Start of Recorded data

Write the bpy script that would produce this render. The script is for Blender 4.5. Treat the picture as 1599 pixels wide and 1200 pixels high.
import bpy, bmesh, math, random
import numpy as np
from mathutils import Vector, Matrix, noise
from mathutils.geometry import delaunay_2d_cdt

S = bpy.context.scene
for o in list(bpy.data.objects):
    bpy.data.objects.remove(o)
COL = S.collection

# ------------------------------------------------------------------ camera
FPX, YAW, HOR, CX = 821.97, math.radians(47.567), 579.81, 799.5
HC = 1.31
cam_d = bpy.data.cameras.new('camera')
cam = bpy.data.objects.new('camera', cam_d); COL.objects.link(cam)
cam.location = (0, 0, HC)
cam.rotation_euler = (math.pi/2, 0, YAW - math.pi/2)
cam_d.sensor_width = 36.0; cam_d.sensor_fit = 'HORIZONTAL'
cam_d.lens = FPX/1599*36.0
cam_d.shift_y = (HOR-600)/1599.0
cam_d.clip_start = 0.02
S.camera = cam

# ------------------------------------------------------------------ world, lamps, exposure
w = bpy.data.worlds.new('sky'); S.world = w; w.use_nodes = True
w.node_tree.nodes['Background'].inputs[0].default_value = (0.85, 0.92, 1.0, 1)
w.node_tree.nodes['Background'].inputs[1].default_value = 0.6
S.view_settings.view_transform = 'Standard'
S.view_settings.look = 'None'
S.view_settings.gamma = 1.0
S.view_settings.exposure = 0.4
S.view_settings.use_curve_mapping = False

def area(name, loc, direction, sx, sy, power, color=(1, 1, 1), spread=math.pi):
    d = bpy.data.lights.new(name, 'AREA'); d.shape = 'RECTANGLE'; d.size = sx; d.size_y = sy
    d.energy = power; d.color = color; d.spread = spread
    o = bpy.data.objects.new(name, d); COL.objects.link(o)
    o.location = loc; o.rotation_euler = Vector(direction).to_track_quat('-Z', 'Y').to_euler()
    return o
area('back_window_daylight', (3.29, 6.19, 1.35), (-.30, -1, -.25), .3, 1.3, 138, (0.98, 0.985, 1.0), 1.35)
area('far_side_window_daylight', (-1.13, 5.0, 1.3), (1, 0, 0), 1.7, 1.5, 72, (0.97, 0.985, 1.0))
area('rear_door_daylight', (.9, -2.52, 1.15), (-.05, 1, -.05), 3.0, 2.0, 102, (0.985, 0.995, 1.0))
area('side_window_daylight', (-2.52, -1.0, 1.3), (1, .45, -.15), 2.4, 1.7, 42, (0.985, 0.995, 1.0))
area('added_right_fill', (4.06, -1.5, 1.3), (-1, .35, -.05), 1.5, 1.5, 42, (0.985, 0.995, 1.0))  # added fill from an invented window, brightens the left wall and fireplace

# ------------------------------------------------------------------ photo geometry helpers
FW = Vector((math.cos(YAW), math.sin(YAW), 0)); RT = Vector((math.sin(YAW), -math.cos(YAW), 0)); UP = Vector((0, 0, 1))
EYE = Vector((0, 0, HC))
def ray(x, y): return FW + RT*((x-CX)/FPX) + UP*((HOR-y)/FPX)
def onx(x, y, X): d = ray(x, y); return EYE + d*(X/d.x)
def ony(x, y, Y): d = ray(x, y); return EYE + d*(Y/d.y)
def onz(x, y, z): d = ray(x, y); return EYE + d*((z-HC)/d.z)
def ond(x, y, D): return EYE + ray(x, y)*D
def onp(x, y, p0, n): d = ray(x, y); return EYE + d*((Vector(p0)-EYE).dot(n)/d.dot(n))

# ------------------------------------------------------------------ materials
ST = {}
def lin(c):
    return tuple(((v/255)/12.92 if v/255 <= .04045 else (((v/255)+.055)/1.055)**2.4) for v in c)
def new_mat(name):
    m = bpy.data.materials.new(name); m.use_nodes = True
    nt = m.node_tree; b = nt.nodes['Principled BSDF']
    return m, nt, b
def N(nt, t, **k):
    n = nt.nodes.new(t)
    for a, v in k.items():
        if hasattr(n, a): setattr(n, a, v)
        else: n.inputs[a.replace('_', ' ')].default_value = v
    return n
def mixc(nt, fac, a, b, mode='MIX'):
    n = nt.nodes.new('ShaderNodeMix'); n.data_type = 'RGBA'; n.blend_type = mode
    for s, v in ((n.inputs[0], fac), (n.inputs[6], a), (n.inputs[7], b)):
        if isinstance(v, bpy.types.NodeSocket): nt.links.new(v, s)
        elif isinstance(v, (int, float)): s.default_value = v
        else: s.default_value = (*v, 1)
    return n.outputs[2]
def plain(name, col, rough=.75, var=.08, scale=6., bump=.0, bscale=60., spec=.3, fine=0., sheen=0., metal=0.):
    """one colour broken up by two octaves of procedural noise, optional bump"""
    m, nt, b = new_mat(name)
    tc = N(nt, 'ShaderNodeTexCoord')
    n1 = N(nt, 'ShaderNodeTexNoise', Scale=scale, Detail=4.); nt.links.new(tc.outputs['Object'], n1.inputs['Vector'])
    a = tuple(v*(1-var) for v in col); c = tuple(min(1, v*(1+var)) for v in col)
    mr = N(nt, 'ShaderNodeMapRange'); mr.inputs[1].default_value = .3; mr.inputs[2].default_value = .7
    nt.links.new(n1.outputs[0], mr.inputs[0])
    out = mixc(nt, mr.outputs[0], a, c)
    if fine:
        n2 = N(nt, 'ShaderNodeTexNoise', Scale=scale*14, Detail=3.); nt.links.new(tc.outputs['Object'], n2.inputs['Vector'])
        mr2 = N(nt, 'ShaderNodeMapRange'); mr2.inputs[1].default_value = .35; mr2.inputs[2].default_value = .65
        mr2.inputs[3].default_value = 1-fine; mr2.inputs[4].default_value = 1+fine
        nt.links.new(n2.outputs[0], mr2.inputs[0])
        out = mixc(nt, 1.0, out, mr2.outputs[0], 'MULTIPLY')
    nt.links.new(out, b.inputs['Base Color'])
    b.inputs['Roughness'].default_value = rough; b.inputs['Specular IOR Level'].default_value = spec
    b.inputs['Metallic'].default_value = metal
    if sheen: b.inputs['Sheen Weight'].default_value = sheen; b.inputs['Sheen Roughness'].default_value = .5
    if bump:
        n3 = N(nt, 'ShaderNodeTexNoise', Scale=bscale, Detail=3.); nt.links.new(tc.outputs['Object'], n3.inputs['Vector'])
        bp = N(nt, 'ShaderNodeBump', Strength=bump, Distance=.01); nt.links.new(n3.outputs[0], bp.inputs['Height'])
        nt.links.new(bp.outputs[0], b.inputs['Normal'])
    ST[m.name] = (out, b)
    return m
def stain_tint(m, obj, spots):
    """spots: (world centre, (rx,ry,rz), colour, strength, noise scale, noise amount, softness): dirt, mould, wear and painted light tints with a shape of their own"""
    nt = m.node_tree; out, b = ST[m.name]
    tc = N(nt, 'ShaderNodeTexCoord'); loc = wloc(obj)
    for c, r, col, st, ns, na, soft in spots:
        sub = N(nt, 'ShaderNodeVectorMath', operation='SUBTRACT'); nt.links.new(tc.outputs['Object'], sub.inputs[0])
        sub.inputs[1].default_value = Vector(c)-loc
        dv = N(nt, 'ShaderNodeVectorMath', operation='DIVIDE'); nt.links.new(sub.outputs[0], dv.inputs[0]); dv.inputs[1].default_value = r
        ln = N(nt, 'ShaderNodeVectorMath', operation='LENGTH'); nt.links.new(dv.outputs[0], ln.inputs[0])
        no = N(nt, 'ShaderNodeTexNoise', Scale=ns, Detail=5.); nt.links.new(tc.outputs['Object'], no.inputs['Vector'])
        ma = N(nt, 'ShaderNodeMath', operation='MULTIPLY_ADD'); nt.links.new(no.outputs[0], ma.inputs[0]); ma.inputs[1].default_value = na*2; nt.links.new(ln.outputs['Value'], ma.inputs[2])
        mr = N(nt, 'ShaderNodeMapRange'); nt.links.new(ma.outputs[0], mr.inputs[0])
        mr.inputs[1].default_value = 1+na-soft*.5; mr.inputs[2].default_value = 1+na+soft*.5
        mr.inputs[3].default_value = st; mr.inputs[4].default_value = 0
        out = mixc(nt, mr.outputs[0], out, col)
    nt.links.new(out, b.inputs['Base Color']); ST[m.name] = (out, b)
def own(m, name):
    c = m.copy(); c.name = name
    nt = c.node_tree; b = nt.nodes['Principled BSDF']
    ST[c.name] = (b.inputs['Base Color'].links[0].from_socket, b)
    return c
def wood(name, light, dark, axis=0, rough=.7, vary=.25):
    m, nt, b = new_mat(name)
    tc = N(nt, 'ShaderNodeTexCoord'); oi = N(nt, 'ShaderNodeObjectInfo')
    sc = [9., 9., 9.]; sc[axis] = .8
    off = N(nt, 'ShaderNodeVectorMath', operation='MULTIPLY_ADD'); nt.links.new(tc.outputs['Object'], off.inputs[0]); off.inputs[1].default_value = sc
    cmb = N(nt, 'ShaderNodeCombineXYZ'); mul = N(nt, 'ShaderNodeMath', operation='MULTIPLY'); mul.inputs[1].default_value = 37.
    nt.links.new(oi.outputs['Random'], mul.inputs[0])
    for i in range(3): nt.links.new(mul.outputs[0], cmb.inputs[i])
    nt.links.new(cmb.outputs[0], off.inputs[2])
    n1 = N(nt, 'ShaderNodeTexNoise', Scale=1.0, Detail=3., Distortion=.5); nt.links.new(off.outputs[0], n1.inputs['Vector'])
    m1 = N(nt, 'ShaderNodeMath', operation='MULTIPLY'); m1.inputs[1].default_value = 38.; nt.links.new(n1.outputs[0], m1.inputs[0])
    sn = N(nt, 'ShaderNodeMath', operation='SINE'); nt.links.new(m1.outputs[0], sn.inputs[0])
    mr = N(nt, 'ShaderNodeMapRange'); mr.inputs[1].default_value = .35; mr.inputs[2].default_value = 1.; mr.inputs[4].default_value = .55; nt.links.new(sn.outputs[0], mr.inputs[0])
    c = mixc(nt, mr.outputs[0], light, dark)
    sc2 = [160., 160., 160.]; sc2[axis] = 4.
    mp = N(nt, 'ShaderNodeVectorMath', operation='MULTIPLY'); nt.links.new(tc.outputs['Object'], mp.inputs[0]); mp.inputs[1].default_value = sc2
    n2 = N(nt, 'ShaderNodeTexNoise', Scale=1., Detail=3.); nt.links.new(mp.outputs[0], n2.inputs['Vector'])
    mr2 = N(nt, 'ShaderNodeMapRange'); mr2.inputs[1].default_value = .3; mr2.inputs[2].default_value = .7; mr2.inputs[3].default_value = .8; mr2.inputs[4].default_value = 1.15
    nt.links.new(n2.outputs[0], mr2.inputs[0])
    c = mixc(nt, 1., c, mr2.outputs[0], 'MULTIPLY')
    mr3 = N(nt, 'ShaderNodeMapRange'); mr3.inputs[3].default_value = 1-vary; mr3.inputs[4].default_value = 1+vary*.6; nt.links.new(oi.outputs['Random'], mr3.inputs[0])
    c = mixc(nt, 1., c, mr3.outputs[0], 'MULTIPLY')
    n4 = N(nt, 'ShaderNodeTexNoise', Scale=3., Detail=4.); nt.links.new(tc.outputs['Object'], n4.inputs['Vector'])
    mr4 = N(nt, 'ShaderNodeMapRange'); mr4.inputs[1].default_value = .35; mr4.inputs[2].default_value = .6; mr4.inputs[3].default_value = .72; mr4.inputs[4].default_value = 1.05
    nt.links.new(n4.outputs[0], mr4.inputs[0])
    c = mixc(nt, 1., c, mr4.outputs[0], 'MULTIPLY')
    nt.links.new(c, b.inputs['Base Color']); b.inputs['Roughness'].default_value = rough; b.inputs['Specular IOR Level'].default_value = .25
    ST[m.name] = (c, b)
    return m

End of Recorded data

* _What the task requires_:
Write out the listing's lines exactly, from its first line through the line that contains "S.camera = cam", and stop there.

* _Correct answer_:
Write the bpy script that would produce this render. The script is for Blender 4.5. Treat the picture as 1599 pixels wide and 1200 pixels high.
import bpy, bmesh, math, random
import numpy as np
from mathutils import Vector, Matrix, noise
from mathutils.geometry import delaunay_2d_cdt

S = bpy.context.scene
for o in list(bpy.data.objects):
    bpy.data.objects.remove(o)
COL = S.collection

# ------------------------------------------------------------------ camera
FPX, YAW, HOR, CX = 821.97, math.radians(47.567), 579.81, 799.5
HC = 1.31
cam_d = bpy.data.cameras.new('camera')
cam = bpy.data.objects.new('camera', cam_d); COL.objects.link(cam)
cam.location = (0, 0, HC)
cam.rotation_euler = (math.pi/2, 0, YAW - math.pi/2)
cam_d.sensor_width = 36.0; cam_d.sensor_fit = 'HORIZONTAL'
cam_d.lens = FPX/1599*36.0
cam_d.shift_y = (HOR-600)/1599.0
cam_d.clip_start = 0.02
S.camera = cam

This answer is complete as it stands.